Daiwa Reverses Stance, Lifts Ganfeng Target by 60%
In a significant reversal, Daiwa upgraded Ganfeng Lithium (01772.HK) from Underperform to Outperform, marking its first positive rating on the company after maintaining a bearish view through 2023-2025. The investment bank raised its price target by over 60% to $85 from a previous $53. This new valuation is based on a target price-to-earnings (PE) ratio of 17.3x, a discount to Ganfeng's A-shares, which Daiwa attributes to the lower liquidity of its H-shares listed in Hong Kong.

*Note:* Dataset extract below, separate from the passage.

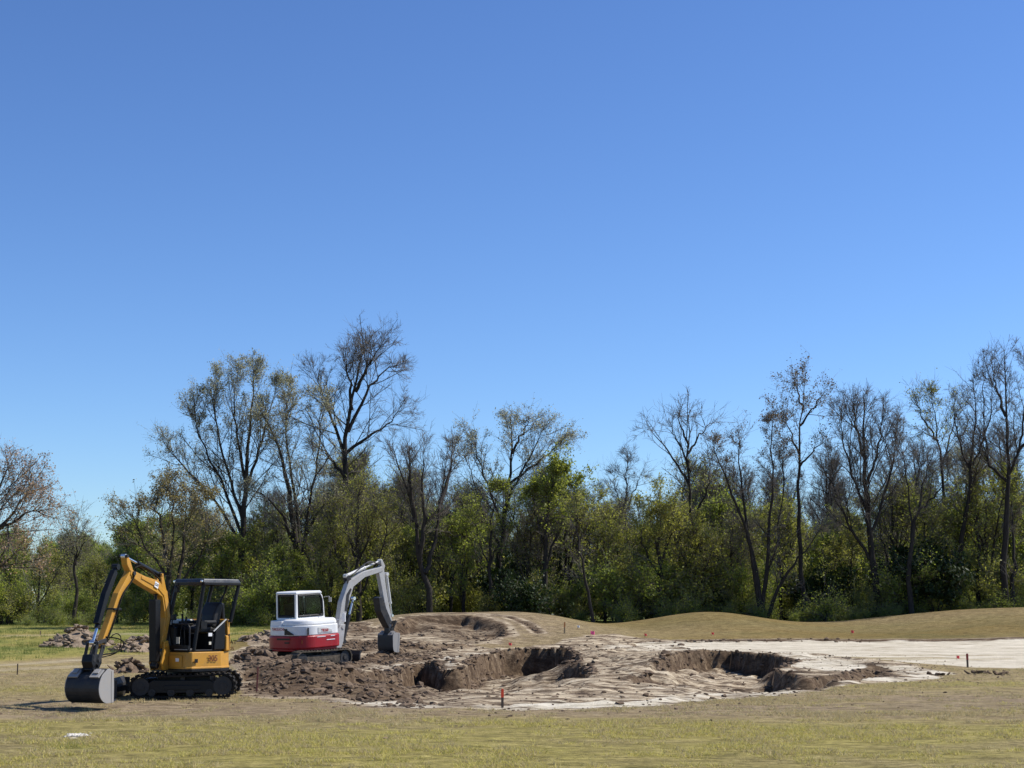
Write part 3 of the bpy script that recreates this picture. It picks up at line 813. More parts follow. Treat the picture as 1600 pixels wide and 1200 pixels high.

Global Supply Deficit to Emerge by 2026
The upgrade stems from a revised outlook for the global lithium market, where Daiwa now forecasts a supply shortage emerging in 2026. This tightening supply is primarily attributed to two key factors: the early enforcement of Zimbabwe's lithium ore export ban and the continued slower-than-expected resumption of CATL's lepidolite mine. This view aligns with broader market analysis, as other firms like UBS also highlight ongoing deficits and project spodumene prices could reach US$4,000 per tonne by late 2026 or early 2027 due to strong demand from electric vehicles (EVs) and battery energy storage systems (BESS).
EPS Forecasts Skyrocket Over 200% on Price Outlook
To reflect the expectation of significantly higher lithium prices, Daiwa has dramatically increased its earnings forecasts for Ganfeng Lithium. The bank lifted its earnings per share (EPS) projections for 2026 and 2027 by 213% and 583%, respectively. This massive upward revision signals strong confidence that Ganfeng is positioned to capture substantial financial upside from the anticipated supply-demand imbalance, translating higher commodity prices directly into improved profitability for investors.